U.S. Group Plans a Digital Library to Aid North African Research

The digital-library effort will begin in Algeria, Morocco, and Tunisia, and may eventually expand to Mauritania and Libya.
August 25, 2010

To expand North Africa's research capabilities, a project financed by the United States plans to connect the region's universities and science institutes to a "digital library" that could eventually stretch from Morocco to Libya.

The U.S. Civilian Research and Development Foundation, a nonprofit created by the U.S. government to promote international science programs, is leading the effort and is initially working with Algeria, Morocco, and Tunisia to increase their access to the latest international research, give scientists greater opportunities to collaborate, and hopefully bolster their scientific work and scholarly publishing.

The foundation, which recently completed a similar virtual library in Iraq, is spending $1.5-million on the effort. The money is part of a $5-million grant awarded to the nonprofit by the U.S. Department of State to support scientific cooperation in the Middle East and North Africa.

"The U.S. government has a renewed interest in science cooperation generally in order to solve a number of problems: environmental, economic, security," says Eric Novotny, the foundation's senior vice president. "And there's a push toward engaging the Muslim world."

In a speech last year at Cairo University, President Obama said science and technology partnerships were one of the ways the United States could strengthen ties with Islamic nations.

While the North African digital-library project is still in its infancy, researchers in the region are hopeful about its prospects.

"Morocco has every interest in being connected to this sort of network," says Omar Fassi-Fehri, secretary general of the Hassan II Academy of Science and Technology, a Moroccan government think tank that promotes scientific research.

"Knowing what's happening in other labs will give researchers ideas," he says.

Mr. Fassi-Fehri participated in a 2007 conference organized by the Fulbright Academy of Science & Technology where the idea of a regional digital library was first discussed.

In recent years, governments in the region, called the Maghreb, have made efforts to increase Internet access at universities and to connect them to each other and to European academic centers.

But access to American academic research is limited. There is also a serious problem with equipment and know-how. In a lab, there might only be one networked laptop, usually belonging to the research director. And researchers may not be aware of or know how to navigate all the available databases.

Brahim Bessais, a lab director at the Tunisian Center for Energy Research and Technology, says the idea of a regional digital library is "very ambitious, yet very beneficial for the development of the Maghreb." Mr. Bessais says Tunisia has negotiated access to various international scientific databases but has yet to digitize its universities' libraries or connect them to one another online.

Charles Dunlap, the Civilian Research and Development Foundation's senior program manager for institution building, says such problems can really hurt research. "If you're in an up-and-coming university in the developing world, and you're not seeing the best, most recent articles, it's a real roadblock," he says. "Our mission is to make sure scientists are seeing what they need to be part of the global dialogue."

'Intricate Negotiations'

In addition to North Africa, the foundation is helping set up digital libraries in Afghanistan, Madagascar, and Pakistan. In June it completed the Iraqi library, which made approximately 6,000 online journals available to all Iraqi universities and several government ministries. According to the foundation, thanks in part to the effort, the number of publications by Iraqi scientists increased from 80 in 2005 to about 250 in 2009.
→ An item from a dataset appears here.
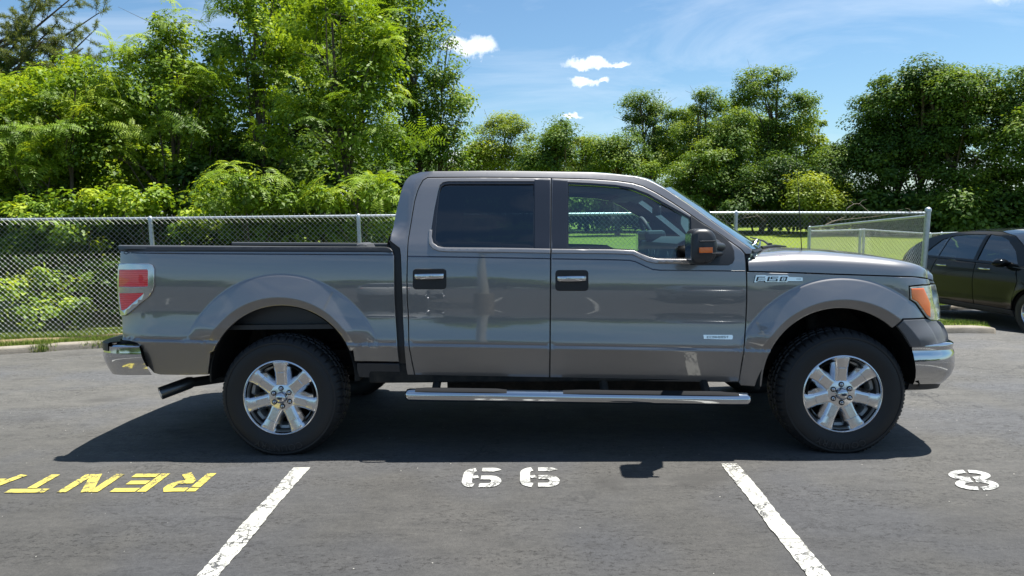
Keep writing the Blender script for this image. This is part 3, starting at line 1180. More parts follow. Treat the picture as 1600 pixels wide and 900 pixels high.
# pillar covers, belt mouldings
panel("pillar_cover", [(835.5, 281), (859.3, 281.2), (858.8, 390), (835.5, 389.5)], [], m_pillar, rear_doors[0], off=-0.003, th=0.012, shrink=0.001, parent_far=rear_doors[1], **E_)
panel("pillar_cover", [(863.5, 281.4), (886.5, 282.5), (886, 390.5), (862.8, 390)], [], m_pillar, front_doors[0], off=-0.003, th=0.012, shrink=0.001, parent_far=front_doors[1], **E_)
panel("belt_moulding", [(676, 380), (684, 386), (694, 387.6), (780, 388.3), (859.2, 389.8), (859, 395.2), (780, 393.6), (700, 393), (686, 391.8), (676.5, 388), (671.5, 381), (670, 372), (671.5, 360), (674.5, 360), (673.5, 370)],
      [], m_trim, rear_doors[0], off=-0.009, th=0.02, shrink=0.001, bev=.005, parent_far=rear_doors[1], **E_)
panel("belt_moulding", [(862.8, 389.9), (960, 391), (990, 392.5), (1001, 397.5), (1014, 402.8), (1027, 405.5), (1090, 406.3), (1090, 411.6), (1025, 411), (1011, 408), (998, 402), (988.5, 397.5), (960, 396), (862.5, 395)],
      [], m_trim, front_doors[0], off=-0.009, th=0.02, shrink=0.001, bev=.005, parent_far=front_doors[1], **E_)
panel("mirror_sail", [(1080, 337.5), (1092, 346), (1115, 360), (1134, 373), (1142, 382), (1146.5, 392), (1147, 405), (1144, 411), (1138, 413.8), (1079, 413.8)], [], m_plastic, front_doors[0], off=-0.006, th=0.02, shrink=0, parent_far=front_doors[1], **E_)


def rrect(x0, y0, x1, y1, r, n=4):
    out = []
    for cx, cy, a0 in ((x1 - r, y0 + r, -90), (x1 - r, y1 - r, 0), (x0 + r, y1 - r, 90), (x0 + r, y0 + r, 180)):
        for i in range(n + 1):
            a = radians(a0 + 90 * i / n)
            out.append((cx + r * cos(a), cy + r * sin(a)))
    return out


for dr, (x0, y0, x1, y1), (bx0, by0, bx1, by1) in ((rear_doors, (645.5, 420.5, 697, 451.5), (648, 427.5, 693.5, 435.5)), (front_doors, (868.3, 422.5, 918.8, 454), (871, 431, 915.7, 439))):
    panel("handle_recess", rrect(x0, y0, x1, y1, 5), [], m_rubber, dr[0], off=-0.003, th=0.012, shrink=0, parent_far=dr[1], **E_)
    a = L3(bx0, by0, side_y); c = L3(bx1, by1, side_y)
    for far in (0, 1):
        mb = MB()
        P_ = []
        for i in range(13):
            t = i / 12; x = lerp(a.x, c.x, t)
            yb = side_y(x, (a.z + c.z) / 2) - 0.012 - 0.026 * sin(pi * t) ** 0.35
            hh = (a.z - c.z) / 2 * (0.85 + 0.15 * sin(pi * t))
            zc_ = (a.z + c.z) / 2
            ring = [(x, yb + dy, zc_ + dz * hh) for dy, dz in ((0.012, 1), (0.003, 0.95), (0, .5), (0, -.5), (.003, -.95), (.012, -1), (.016, 0))]
            if far: ring = [(p[0], W - p[1], p[2]) for p in ring]
            P_.append(ring + [ring[0]])
        mb.grid(P_)
        mb.build("door_handle", m_chrome, dr[far], smooth=60, fixn=True)

# ---- front fender, fascia, lamps
arch_f = [(1313 + 121.5 * cos(radians(a)), 603.5 - 121.5 * sin(radians(a))) for a in range(4, 177, 4)]
aL = [p for p in arch_f if p[0] < 1399]
aR = [p for p in arch_f if p[0] >= 1400]
fen = ([(1167, 424.3), (1230, 426), (1301, 428.6), (1370, 430.8), (1429.5, 432.8), (1450, 436), (1459, 438.5), (1462, 443.3), (1441, 445), (1420.5, 447.3), (1421.5, 468), (1430.5, 474.5), (1445.5, 496.8), (1411, 498.6), (1400, 509.5)]
       + aL + [(1190.5, 605), (1157, 603), (1155, 598)] + gapTop2[::-1][:-14])
fenders = panel("front_fender", fen, [], m_paint, truck)
panel("bumper_fascia", [(1412, 499), (1446, 497.5), (1455, 500.5), (1470, 501.5), (1476, 508), (1482, 521), (1484, 536), (1455, 541), (1424.5, 543.5)] + aR[::-1][-6:][::-1][:0] + [(1419, 534), (1413, 524), (1407, 516), (1401.5, 510)],
      [], m_fascia, truck, off=0.001, rings=True)
panel("headlight", [(1421, 448), (1440, 446), (1462, 444.2), (1466.5, 463), (1469.3, 483), (1469.5, 499), (1464, 501.5), (1453, 500), (1446.5, 495), (1431, 473.5), (1422.3, 468)], [], m_lens, truck, off=-0.003, **E_)
panel("turn_signal", [(1424, 451.5), (1442.5, 450.5), (1452.5, 474), (1453, 494.5), (1447.8, 491), (1434, 471.5), (1425, 466.5)], [], m_amber, truck, off=-0.006, th=0.008, shrink=0, **E_)

# ---- tail lamp: bright surround, two red lenses
tl_out = [(187.5, 412.3), (210, 411.7), (234, 412.3), (239, 414.5), (241.5, 420), (241.6, 446), (239, 454), (233, 463), (203, 488), (197, 492), (190.5, 493), (188.7, 485), (186, 466), (185.2, 440), (186, 420)]
tl_a = [(187.6, 421), (231.5, 420.6), (232.8, 423), (232.8, 446.5), (231, 448.3), (187, 448.3)]
tl_b = [(187, 457.5), (225.5, 457), (226, 459.5), (200, 482), (193.5, 485.5), (190.3, 484), (188.5, 472)]
m_lampchrome, n, b = material("lamp_surround", (0.52, 0.53, 0.53), 0.14, 0.9)
tls = panel("tail_light", tl_out, [tl_a, tl_b], m_lampchrome, truck, off=-0.012, th=0.05, shrink=0, **E_)
panel("red_lens", tl_a, [], m_redlens, tls[0], off=-0.009, th=0.004, shrink=0, parent_far=tls[1], **E_)
panel("red_lens", tl_b, [], m_redlens, tls[0], off=-0.009, th=0.004, shrink=0, parent_far=tls[1], **E_)

# ---- pinstripe along the side (thin tape), small scroll at its tail
def strip_px(name, line, wpx, mat, parents, off=-0.0012, far=True):
    up = [(x, y - wpx / 2) for x, y in line]; dn = [(x, y + wpx / 2) for x, y in line][::-1]
    return panel(name, up + dn, [], mat, parents[0], off=off, th=0.001, shrink=0, step=0.05, rows=None, rings=False, far=far, inset=0, parent_far=parents[-1])
strip_px("pinstripe", [(205, 395.2), (320, 396.6), (450, 397.4), (614, 398.4)], 1.3, m_pin, [bed[0], bed[1]])
strip_px("pinstripe", [(638, 400.7), (750, 402.3), (859.3, 404.3)], 1.3, m_pin, rear_doors)
strip_px("pinstripe", [(863, 404.5), (960, 406), (984, 407), (993, 409), (1010, 417), (1020, 421), (1032, 422.3), (1164, 423.6)], 1.3, m_pin, front_doors)
for q in ([(194, 394.2), (197, 392.8), (200, 394.4), (203, 395.2)], [(194, 395.8), (197, 397.2), (200, 395.8), (203, 395.2)]):
    strip_px("pinstripe", q, 0.8, m_pin, [bed[0]], far=False)

# ---- badges
def poly_px(name, quads, mat, parent, off, th=0.004, far=False):
    mb = MB()
    for q in quads:
        pts = [L3(a, b, side_y) for a, b in q]
        pts = [Vector((p.x, side_y(p.x, p.z) + off, p.z)) for p in pts]
        back = [p + Vector((0, th, 0)) for p in pts]
        n_ = len(pts)
        mb.add(pts + back, [tuple(range(n_))] + [(i, i + n_, (i + 1) % n_ + n_, (i + 1) % n_) for i in range(n_)])
    o = mb.build(name, mat, parent, fixn=True)
    return o


BX = lambda u: 1160 + u / 14.55
BY = lambda v: 410 + v / 14.55
def bq(pts): return [(BX(u), BY(v)) for u, v in pts]
fender = fenders[0]
# silver letter-shaped plate with a dark drop edge behind it, dark letters in front, bar with a tail
plate = [[(262, 452), (300, 292), (520, 288), (545, 300), (1022, 292), (1046, 330), (1360, 342), (1362, 420), (1030, 424), (1000, 448), (520, 446), (505, 410), (360, 412), (330, 440), (300, 452)]]
poly_px("badge_plate", [bq([(p[0] - 14, p[1] + 12) for p in plate[0]])], m_gloss, fender, -0.003)
poly_px("badge_plate", [bq(q) for q in plate], m_silver, fender, -0.007)
sk = lambda pts: pts
letters = []
def bar(x0, y0, x1, y1, s=0.30):
    # slanted bar
    f = lambda y: -(y - 430) * s
    return [(x0 + f(y0), y0), (x1 + f(y0), y0), (x1 + f(y1), y1), (x0 + f(y1), y1)]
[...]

The foundation's staff members are meeting with universities and ministries in the Maghreb and just beginning to carry out what Mr. Novotny describes as "intricate three-way negotiations between the owners of content, the institutions that want to use it, and us, who want to facilitate this."

One goal is to consolidate universities' existing access to online journals, negotiating one subscription with each publisher. In addition, journal articles would be available in a single, unified index, making searches easier. Another goal is to increase the visibility of North African research. The plan is to establish an open-source system for Web publishing, which will make locally produced research available online, and to help local institutions set up peer-reviewed publications where none exist.

Mr. Dunlap says the digital library's interface will be in Arabic, English, and French. It will include software that facilitates online discussions, allowing researchers to view and comment on each other's unpublished articles and automatically alerting them if others are working on similar topics.

Across North Africa, says Mr. Fassi-Fehri of the Hassan II Academy, "there are personal relations between researchers but few institutional relations. Morocco has signed an agreement for scientific cooperation with Tunisia but unfortunately with no other countries."

In a second phase, the digital library may be expanded to include Libya and Mauritania. In the meantime, the $5-million Global Innovation Through Science and Technology effort, which the library is a part of, will also support academic conferences, training seminars, and other events across the region.

While digital libraries can "democratize access to information," it may be difficult to get researchers to participate in them, says Misako Ito, Unesco's adviser on information and communication in the Maghreb region. Potential users may hesitate to contribute because of a lack of regulatory policy, she says.

"Even some professional librarians and academics are still scared of sharing their own work" in digital systems, says Ms. Ito, fearing a "loss of ownership."

"Creating a structure is easy," says Ms. Ito. "Getting information fed in and used by people is the real challenge."